→ **DIRECTION**: Copy exactly, please, the lines of the data from its start through the line containing "1.0, 'gold', .0022, 'lettering')".

→ **MATERIAL PROVIDED**:
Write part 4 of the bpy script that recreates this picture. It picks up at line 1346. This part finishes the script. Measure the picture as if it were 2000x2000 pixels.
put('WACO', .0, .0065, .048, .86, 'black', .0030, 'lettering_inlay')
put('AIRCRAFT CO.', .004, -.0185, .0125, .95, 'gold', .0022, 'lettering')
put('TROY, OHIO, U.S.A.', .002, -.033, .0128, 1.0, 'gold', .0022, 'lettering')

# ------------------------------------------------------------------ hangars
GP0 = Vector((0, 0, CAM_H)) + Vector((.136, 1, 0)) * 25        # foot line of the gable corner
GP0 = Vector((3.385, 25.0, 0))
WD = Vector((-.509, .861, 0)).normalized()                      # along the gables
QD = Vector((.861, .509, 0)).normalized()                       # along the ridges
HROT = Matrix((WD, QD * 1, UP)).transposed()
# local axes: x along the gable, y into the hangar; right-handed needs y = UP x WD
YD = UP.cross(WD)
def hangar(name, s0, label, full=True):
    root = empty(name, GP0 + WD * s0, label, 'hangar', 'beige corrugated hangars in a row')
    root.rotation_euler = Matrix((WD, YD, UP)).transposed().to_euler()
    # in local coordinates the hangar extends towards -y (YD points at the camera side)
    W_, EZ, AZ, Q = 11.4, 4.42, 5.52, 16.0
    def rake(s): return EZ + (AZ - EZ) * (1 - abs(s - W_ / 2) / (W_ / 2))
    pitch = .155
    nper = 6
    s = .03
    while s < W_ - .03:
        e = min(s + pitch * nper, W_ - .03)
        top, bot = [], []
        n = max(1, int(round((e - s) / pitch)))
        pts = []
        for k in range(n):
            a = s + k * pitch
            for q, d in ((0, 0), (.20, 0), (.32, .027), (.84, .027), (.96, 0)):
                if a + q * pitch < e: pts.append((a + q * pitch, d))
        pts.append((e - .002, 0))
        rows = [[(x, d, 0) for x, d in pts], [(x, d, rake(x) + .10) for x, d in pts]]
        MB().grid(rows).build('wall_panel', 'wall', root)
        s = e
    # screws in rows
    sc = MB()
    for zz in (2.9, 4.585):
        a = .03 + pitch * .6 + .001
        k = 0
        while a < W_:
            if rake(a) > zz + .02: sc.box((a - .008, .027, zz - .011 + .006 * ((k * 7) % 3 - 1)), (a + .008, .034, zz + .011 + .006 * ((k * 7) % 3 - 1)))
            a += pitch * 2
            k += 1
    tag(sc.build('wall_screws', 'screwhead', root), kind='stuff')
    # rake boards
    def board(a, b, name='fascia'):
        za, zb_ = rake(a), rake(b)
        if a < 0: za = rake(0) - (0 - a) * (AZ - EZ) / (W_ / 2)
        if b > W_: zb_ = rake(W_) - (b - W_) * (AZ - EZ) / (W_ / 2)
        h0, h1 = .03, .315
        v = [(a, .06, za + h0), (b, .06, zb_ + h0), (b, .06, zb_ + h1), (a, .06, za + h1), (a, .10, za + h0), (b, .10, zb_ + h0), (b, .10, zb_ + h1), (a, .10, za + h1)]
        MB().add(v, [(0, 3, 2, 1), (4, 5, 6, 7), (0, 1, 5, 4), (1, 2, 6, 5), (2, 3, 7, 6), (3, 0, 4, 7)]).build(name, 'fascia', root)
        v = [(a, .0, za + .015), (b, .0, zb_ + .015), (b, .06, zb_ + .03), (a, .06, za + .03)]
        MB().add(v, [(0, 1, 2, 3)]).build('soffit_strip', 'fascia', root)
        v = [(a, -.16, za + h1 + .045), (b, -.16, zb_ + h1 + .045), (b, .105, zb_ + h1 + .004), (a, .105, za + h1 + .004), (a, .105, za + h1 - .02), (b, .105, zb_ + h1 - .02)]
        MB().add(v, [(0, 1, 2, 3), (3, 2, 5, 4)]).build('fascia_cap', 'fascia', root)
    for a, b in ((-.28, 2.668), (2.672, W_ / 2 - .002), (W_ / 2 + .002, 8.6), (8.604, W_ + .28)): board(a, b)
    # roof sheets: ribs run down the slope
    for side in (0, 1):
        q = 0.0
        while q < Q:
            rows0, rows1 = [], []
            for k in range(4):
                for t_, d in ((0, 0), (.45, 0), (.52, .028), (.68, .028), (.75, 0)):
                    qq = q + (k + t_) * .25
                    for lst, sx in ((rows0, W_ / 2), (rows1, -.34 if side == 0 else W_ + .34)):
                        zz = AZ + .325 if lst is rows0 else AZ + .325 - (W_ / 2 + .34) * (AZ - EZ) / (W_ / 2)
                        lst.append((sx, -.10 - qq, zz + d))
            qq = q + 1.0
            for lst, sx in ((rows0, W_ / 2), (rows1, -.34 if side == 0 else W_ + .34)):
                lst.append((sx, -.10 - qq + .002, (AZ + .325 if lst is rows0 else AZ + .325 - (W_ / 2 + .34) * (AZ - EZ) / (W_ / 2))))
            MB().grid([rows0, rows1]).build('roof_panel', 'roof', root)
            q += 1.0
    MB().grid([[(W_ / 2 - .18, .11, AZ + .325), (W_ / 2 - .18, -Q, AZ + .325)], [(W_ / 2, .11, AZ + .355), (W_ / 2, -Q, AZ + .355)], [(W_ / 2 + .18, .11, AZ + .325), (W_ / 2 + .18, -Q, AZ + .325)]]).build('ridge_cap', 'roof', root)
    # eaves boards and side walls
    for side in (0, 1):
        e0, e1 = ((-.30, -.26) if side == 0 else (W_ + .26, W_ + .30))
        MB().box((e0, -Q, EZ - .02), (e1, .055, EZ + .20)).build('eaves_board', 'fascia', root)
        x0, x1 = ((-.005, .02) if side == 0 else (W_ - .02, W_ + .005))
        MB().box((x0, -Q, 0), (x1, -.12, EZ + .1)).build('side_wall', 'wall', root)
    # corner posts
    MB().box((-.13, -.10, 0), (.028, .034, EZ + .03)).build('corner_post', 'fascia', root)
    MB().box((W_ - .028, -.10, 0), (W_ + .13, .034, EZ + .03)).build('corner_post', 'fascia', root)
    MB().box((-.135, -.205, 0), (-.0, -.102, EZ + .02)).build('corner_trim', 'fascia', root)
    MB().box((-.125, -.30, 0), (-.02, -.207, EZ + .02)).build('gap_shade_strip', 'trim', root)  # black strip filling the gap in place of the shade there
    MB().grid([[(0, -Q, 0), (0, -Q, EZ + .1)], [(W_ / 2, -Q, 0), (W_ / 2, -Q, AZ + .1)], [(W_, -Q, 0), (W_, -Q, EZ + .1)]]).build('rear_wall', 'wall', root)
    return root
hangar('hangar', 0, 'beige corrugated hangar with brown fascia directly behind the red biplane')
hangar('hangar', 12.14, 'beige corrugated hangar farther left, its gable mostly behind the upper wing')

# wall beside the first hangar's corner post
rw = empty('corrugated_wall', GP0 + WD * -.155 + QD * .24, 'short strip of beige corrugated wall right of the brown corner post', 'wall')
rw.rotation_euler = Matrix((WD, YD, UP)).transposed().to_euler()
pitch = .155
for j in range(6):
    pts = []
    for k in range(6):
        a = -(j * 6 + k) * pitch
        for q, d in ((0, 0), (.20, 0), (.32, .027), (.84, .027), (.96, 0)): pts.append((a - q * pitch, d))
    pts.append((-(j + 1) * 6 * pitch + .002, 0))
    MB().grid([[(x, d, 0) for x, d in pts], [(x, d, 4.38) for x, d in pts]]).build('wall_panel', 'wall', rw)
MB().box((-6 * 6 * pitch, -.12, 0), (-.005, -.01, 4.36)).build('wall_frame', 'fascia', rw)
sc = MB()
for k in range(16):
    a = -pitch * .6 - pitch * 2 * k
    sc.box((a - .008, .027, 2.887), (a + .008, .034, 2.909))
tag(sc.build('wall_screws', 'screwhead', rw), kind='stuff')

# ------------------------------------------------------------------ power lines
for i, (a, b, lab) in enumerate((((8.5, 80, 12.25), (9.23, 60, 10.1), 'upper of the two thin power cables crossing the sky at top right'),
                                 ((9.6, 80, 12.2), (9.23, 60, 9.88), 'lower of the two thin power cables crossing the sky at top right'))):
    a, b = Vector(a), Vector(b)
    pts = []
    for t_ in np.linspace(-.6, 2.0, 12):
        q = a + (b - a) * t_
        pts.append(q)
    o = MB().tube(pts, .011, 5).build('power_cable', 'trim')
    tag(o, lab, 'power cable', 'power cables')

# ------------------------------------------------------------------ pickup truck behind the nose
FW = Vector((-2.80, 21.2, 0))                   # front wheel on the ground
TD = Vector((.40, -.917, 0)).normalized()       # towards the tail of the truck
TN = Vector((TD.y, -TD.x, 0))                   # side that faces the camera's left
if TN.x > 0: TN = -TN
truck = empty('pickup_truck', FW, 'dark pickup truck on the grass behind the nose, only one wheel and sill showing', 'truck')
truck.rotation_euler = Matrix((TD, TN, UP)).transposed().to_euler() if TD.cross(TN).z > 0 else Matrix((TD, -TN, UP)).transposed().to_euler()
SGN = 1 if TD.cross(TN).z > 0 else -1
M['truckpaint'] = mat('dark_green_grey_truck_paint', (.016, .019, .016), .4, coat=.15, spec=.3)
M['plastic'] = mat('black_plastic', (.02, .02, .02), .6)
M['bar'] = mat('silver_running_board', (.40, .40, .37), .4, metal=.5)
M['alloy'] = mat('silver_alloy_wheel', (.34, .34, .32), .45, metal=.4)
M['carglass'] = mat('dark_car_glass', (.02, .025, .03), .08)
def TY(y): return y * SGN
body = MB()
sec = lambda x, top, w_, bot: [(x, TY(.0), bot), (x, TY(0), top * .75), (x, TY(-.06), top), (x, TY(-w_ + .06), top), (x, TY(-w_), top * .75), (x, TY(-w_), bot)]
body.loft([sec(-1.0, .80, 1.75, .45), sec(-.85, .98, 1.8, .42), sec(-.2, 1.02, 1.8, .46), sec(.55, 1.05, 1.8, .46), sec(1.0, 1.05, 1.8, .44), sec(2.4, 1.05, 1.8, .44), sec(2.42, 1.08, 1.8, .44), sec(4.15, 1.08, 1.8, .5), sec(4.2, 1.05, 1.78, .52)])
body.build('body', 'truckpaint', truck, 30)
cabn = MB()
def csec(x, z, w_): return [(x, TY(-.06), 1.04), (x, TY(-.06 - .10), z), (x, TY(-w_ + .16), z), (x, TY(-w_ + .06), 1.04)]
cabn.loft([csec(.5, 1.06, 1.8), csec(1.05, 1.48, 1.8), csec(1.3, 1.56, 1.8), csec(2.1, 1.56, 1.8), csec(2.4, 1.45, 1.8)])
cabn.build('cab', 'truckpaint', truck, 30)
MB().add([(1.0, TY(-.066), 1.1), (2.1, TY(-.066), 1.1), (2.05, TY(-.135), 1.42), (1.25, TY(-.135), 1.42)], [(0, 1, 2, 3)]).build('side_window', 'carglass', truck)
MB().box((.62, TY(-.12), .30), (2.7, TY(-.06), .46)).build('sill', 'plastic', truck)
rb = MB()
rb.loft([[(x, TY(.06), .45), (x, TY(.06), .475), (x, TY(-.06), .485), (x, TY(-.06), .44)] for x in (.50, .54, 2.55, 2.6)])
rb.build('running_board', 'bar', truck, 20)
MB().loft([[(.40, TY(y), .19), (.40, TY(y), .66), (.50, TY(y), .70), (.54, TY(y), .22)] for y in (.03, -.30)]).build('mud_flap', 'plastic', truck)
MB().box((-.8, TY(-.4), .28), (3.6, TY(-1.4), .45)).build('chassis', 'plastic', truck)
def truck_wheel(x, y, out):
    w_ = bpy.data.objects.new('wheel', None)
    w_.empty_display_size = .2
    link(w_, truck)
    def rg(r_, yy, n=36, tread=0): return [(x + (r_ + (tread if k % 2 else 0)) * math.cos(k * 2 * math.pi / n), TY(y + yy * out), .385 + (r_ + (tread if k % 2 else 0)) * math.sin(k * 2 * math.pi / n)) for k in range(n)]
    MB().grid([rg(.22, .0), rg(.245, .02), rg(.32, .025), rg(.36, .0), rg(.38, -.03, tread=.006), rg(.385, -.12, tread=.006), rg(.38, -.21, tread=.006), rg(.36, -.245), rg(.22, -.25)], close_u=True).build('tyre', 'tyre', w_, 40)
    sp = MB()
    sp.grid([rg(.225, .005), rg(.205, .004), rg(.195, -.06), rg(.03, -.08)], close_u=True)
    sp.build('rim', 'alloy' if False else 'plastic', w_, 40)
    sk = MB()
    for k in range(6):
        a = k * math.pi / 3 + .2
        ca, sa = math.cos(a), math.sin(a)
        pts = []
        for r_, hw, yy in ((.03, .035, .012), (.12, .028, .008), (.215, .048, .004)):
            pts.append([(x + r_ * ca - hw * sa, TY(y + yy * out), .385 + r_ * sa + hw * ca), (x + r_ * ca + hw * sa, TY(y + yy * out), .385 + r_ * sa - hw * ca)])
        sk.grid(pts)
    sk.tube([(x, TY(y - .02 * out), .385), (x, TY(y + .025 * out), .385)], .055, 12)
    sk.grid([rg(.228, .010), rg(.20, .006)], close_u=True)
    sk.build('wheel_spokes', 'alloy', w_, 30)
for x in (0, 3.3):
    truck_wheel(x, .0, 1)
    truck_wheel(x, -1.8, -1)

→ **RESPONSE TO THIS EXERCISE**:
Write part 4 of the bpy script that recreates this picture. It picks up at line 1346. This part finishes the script. Measure the picture as if it were 2000x2000 pixels.
put('WACO', .0, .0065, .048, .86, 'black', .0030, 'lettering_inlay')
put('AIRCRAFT CO.', .004, -.0185, .0125, .95, 'gold', .0022, 'lettering')
put('TROY, OHIO, U.S.A.', .002, -.033, .0128, 1.0, 'gold', .0022, 'lettering')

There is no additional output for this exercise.